海外勤務を希望する女性が出産や子育てなどと駐在生活を両立できるよう、企業などが様々な支援策を実施しようとしています。従来の制度設計では駐在者が男性や独身者であることが前提になっていました。海外拠点を抱える日本の組織は、多様な人材の活躍を後押しできるような対策が求められています。
伊藤忠商事は、社員の海外駐在期間中の卵子凍結の保管費用を補助する制度を始めています。選択肢が増え、働き方改革に向けた会社の姿勢が分かるとして、社員からは歓迎の声が上がり、早くも利用が広がっています。補助は駐在員の女性だけでなく、男性駐在員の配偶者が日本にいる場合も対象です。

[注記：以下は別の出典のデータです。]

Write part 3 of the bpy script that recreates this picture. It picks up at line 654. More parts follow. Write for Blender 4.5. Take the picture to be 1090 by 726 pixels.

会社の制度への要望で多いのは金銭面の支援です。子どもを預ける学童やシッター、親族の帯同、一時帰国に対する費用補助が不足している場合が多くなっています。配偶者帯同の場合のみ家族手当が出るケースが多く、子どもの帯同への補助を求める声もあります。海外勤務を望みつつ、出産・子育ての時期が重なった場合に仕事と両立できるか、不安に思う女性は多く、卵子凍結やシッターの補助などの制度があれば一歩踏み出す勇気につながります。